Megan Biddle, "The Shape of Absence," fused and slumped glass, 16 x 16 x 12", 2017
Left to right: Megan Biddle, "Folded Drawings"; Julianna Foster, "Geographical Lore: Portal Break"; Megan Biddle, "Folded Drawings"
Left to right: Megan Biddle, "Double Down"; Julianna Foster, "Geographical Lore: Sandstone Gardens I"; Megan Biddle, "Folded Drawings"
Rick Salafia, "Cubicle II," solder, 5 x 5 x 5"
Exhibition view: typewriter
No items found.
X
No items found.
X

InLiquid Gallery

The three artists in Between Us is a Namelessness work around the poetics of observation. Through invented tools and observational practices, each artist proposes methods to record and quantify the intangible. What does measuring the space between oneself and a memory or an idea mean? Through cyclical and repetitive processes, all three artists engage with nonlinear time and complex relationships to space.

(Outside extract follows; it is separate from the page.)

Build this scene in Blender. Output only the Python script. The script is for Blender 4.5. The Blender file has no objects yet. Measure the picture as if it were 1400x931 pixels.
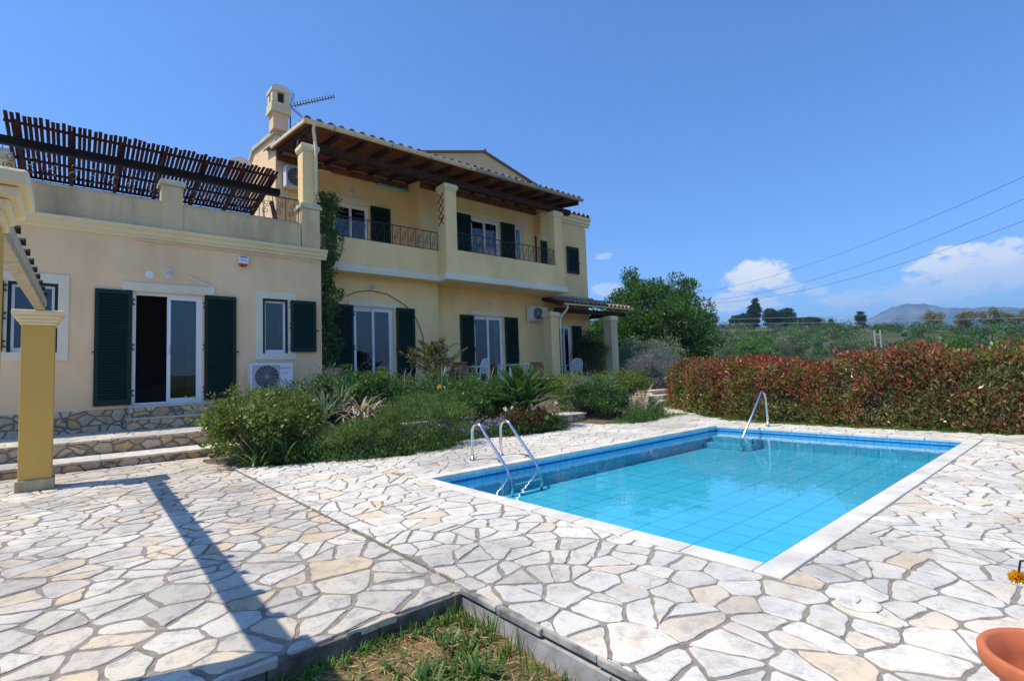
import bpy, bmesh, math, random
import numpy as np
from mathutils import Vector, Matrix
R = math.radians
sc = bpy.context.scene
COL = sc.collection
# ------------------------------------------------------------------ camera, sky, sun, exposure
F_PX, PITCH, ROLL, YAW = 698.562, 0.0633696, -0.0335626, 0.86072
fw = Vector((math.cos(YAW)*math.cos(PITCH), math.sin(YAW)*math.cos(PITCH), math.sin(PITCH)))
rt = Vector((math.sin(YAW), -math.cos(YAW), 0)); up = rt.cross(fw)
r2 = math.cos(ROLL)*rt + math.sin(ROLL)*up; u2 = -math.sin(ROLL)*rt + math.cos(ROLL)*up
cam = bpy.data.cameras.new('camera'); co = bpy.data.objects.new('camera', cam); COL.objects.link(co)
m3 = Matrix((r2, u2, -fw)).transposed(); co.matrix_world = Matrix.Translation((0, 0, 1.25)) @ m3.to_4x4()
cam.sensor_width = 36; cam.lens = F_PX/1400*36; cam.clip_start = .05; cam.clip_end = 12000
sc.camera = co
SUN_DIR = Vector((-.5, .2, 1)).normalized()
el = math.asin(SUN_DIR.z); rot = math.atan2(SUN_DIR.x, SUN_DIR.y)
w = bpy.data.worlds.new('World'); sc.world = w; w.use_nodes = True
nt = w.node_tree; nt.nodes.clear()
def N(nt, t, **k):
    n = nt.nodes.new(t)
    for a, b in k.items(): setattr(n, a, b)
    return n
out = N(nt, 'ShaderNodeOutputWorld'); bg = N(nt, 'ShaderNodeBackground'); sky = N(nt, 'ShaderNodeTexSky', sky_type='NISHITA')
sky.sun_disc = False; sky.sun_elevation = el; sky.sun_rotation = rot
sky.altitude = 50; sky.air_density = 1.0; sky.dust_density = .35; sky.ozone_density = 3.0
bg.inputs['Strength'].default_value = .128
nt.links.new(bg.outputs[0], out.inputs[0])
tc = N(nt, 'ShaderNodeTexCoord'); sep = N(nt, 'ShaderNodeSeparateXYZ'); nt.links.new(tc.outputs['Generated'], sep.inputs[0])
def M(op, a, b=None, c=None, nt=nt):
    n = N(nt, 'ShaderNodeMath', operation=op)
    for i, v in enumerate((a, b, c)):
        if v is None: continue
        if isinstance(v, (int, float)): n.inputs[i].default_value = v
        else: nt.links.new(v, n.inputs[i])
    return n.outputs[0]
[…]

Rick Salafia offers a series of ‘Instruments’ ruled to measure absence, longing, and subjective distances rather than inches or centimeters. Megan Biddle’s sculptures measure the volume of hollow spaces, imbuing absence with surface tension, gravity, and weight. Julianna Foster engages family archival photos of scientific glacier observatories in Greenland, offering landscapes which speak also to the inner worlds of ‘objective’ observers. Throughout, shifts in scale offer disorientation from the familiar, posing challenges to the concept of detached (neutral/objective) observation in favor of rich relationships to emptiness, and a suggestion of a negative space which is always/already full. 

ABOUT THE ARTISTS:

Megan Biddle is an interdisciplinary artist whose work orbits between sculpture, installation, drawing, and printmaking. Rooted in glass, she produces experiment and process-driven work with an emphasis on materials and their distinct characteristics. As an observer of nature, she responds to the elusive and subtle, reflecting on variations of time, cycles of growth and erosion.

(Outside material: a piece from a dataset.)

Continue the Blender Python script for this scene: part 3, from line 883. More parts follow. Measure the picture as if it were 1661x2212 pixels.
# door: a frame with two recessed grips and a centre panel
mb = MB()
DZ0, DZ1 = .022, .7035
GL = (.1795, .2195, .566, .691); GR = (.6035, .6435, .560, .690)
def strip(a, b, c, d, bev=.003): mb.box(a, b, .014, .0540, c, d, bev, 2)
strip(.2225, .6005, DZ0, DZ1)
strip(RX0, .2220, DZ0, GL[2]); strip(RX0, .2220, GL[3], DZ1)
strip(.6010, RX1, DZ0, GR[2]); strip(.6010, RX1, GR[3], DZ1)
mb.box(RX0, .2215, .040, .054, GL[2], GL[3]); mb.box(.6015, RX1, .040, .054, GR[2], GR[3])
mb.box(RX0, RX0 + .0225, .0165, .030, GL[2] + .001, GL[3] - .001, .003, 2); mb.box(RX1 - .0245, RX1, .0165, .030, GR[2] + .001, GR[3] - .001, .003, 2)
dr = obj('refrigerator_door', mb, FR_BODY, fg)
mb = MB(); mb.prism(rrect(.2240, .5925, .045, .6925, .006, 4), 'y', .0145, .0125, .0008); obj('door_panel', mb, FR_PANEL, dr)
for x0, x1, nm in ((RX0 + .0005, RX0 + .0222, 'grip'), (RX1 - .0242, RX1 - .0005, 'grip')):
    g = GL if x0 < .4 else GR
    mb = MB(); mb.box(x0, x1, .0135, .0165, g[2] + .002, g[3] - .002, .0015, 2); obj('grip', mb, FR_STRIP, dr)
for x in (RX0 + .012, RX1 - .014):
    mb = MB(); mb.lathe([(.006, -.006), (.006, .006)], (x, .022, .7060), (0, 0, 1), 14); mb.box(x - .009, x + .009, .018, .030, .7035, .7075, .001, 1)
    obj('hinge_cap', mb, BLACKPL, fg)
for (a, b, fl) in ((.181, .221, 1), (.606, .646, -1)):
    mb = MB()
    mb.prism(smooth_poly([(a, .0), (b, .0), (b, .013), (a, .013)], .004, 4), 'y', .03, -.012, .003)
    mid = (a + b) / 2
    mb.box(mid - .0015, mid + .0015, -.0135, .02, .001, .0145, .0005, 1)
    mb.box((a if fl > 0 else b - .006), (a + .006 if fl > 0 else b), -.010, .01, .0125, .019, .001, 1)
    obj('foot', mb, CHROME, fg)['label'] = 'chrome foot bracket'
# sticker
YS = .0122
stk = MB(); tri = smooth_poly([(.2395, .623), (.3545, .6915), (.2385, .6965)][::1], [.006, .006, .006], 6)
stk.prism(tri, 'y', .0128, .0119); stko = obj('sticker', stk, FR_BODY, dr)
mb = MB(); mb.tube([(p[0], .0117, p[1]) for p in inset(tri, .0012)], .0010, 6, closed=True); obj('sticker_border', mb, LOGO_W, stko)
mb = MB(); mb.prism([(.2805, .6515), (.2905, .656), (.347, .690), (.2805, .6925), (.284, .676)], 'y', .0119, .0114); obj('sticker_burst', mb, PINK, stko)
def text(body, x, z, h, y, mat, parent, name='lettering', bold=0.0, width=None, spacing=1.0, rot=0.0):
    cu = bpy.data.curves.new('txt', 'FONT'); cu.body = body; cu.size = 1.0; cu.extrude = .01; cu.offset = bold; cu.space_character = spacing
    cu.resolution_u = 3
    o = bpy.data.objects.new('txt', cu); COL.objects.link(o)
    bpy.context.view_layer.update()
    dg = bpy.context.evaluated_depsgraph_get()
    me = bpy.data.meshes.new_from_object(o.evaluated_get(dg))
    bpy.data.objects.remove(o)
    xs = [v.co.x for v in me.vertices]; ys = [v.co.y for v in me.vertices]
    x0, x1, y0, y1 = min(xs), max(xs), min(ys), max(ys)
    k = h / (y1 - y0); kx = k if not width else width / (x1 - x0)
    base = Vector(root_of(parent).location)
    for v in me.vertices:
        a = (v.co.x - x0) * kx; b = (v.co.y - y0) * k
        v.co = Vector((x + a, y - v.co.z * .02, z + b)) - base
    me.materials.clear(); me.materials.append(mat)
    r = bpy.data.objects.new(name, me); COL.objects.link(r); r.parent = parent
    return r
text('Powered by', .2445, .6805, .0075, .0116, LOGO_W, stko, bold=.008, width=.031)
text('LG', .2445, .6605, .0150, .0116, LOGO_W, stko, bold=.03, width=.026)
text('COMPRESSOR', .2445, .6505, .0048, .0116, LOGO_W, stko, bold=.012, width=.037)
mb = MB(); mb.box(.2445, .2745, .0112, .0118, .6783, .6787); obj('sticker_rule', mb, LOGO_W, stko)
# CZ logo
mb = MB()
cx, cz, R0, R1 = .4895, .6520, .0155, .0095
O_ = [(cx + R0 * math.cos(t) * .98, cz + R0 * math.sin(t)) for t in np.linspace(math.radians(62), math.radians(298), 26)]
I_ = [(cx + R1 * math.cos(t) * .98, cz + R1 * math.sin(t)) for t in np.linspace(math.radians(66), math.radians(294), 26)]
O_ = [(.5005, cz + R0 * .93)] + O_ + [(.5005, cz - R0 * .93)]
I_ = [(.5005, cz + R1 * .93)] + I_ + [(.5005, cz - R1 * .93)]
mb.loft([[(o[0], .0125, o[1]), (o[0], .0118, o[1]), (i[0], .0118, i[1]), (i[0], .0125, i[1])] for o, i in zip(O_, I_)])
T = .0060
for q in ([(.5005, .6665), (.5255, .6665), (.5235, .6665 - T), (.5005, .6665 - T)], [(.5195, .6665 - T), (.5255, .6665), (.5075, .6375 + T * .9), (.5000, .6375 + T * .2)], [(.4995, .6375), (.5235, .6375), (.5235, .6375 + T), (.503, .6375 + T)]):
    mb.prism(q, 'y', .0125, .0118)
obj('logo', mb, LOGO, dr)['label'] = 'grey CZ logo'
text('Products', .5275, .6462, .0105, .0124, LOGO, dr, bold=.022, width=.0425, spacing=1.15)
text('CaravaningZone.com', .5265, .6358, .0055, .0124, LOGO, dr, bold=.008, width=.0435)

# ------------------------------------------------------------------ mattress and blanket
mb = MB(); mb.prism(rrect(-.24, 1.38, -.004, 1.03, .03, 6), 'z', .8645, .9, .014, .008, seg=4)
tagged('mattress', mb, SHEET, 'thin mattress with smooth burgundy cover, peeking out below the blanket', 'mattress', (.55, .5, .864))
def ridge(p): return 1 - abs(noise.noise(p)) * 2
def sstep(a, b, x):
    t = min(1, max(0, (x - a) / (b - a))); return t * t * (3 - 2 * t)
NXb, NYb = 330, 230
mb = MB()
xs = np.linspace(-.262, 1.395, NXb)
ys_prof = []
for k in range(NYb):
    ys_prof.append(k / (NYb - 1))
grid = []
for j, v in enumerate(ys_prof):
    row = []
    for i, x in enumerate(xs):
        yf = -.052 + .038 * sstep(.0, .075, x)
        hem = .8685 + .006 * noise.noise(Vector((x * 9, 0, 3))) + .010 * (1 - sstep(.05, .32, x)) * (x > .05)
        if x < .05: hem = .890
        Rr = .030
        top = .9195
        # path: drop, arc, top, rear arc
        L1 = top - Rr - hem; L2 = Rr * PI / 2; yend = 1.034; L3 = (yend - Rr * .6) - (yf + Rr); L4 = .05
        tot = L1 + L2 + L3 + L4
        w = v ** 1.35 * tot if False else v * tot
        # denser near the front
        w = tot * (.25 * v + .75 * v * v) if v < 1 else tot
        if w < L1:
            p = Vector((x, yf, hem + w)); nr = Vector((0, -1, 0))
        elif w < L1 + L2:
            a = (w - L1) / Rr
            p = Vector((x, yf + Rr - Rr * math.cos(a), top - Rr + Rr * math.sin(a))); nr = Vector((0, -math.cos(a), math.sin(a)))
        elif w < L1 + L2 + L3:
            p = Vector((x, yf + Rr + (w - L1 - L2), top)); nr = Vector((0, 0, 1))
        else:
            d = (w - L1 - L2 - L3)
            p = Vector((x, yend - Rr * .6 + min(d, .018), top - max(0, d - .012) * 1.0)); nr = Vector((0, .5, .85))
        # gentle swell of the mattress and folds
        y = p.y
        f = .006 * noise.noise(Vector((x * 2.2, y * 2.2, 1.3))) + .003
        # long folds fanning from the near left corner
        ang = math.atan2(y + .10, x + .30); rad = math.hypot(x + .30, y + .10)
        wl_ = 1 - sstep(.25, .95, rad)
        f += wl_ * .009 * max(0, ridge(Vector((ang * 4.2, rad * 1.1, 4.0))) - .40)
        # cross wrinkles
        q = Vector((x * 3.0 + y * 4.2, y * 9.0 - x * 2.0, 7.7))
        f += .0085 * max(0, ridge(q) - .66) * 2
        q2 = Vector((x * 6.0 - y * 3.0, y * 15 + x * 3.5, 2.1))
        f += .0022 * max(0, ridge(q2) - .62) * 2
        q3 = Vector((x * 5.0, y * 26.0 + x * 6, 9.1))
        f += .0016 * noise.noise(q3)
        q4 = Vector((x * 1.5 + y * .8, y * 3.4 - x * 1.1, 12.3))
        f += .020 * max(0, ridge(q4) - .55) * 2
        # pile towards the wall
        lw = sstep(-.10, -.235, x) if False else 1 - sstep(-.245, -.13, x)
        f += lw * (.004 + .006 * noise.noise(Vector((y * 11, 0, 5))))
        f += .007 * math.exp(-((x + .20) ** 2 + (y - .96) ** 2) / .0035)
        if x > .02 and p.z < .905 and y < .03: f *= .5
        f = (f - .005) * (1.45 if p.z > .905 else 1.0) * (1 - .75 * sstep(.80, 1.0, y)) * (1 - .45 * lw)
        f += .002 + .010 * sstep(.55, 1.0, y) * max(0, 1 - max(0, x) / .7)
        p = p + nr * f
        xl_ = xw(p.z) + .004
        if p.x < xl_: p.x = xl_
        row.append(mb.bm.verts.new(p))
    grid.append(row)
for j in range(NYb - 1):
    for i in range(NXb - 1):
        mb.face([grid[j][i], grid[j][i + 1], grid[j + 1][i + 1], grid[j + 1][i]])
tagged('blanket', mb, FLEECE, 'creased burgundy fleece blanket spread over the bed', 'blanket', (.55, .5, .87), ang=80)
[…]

Biddle has exhibited internationally at such venues as XO Projects INC., Brooklyn, NY; the Reynolds Gallery, Richmond, VA; Galerie VSUP, Czech Republic; and the 700IS Experimental Film Festival, Iceland. Her work was acquired into the American Embassy’s permanent collection in Riga, Latvia. She has taught at Haystack Mountain School of Crafts, Pilchuck Glass School, and Oxbow School of Art. She currently teaches in the Glass Program at the Tyler School of Art and Architecture. She is a Co-Director and a member of Tiger Strikes Asteroid Gallery in Philadelphia, PA where she lives and works.

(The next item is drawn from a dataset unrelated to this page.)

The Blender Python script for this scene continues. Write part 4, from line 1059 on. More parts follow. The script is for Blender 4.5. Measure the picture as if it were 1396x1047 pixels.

Julianna Foster is an associate professor at the University of the Arts in Philadelphia. She earned a BFA in Design from the University of North Carolina at Greensboro, NJ, and an MFA in Book Arts + Printmaking from the University of the Arts, PA. Foster has exhibited her work internationally, had her work included in private collections nationally, and had her photographs, essays, and interviews included in numerous publications. Her award-winning project, Geographical Lore, is a selection of photographic works considering how the natural world can be represented. Combining photographic images of the natural world and hand-made, assembled environments, a blend of the fabricated and the “real” image plays with ideas of memory and representation. Foster has collaborated with various artists on projects, including creating artist multiples, artist books, and a series of photographs and videos as well as self-published two photo/text books, lone hunter (2018) and to lean on the bend (2022).

Rick Salafia received his BFA from the University of Rhode Island, Providence, RI, and his MFA from Rutgers, Newark, NJ. His work has been exhibited nationally and is held in the collection of The Museum of Contemporary Art in San Diego, CA. He has been awarded a Pollock Krasner Foundation grant and a Pennsylvania Council on the Arts Fellowship. Salafia currently teaches Foundation Design, Digital Media, and Graduate Studio classes at Kutztown University, Kutztown, PA. He has formerly taught at Lehigh University, Bethlehem, PA; Carleton College, Northfield, MN; and Bucknell University, Lewisburg, PA.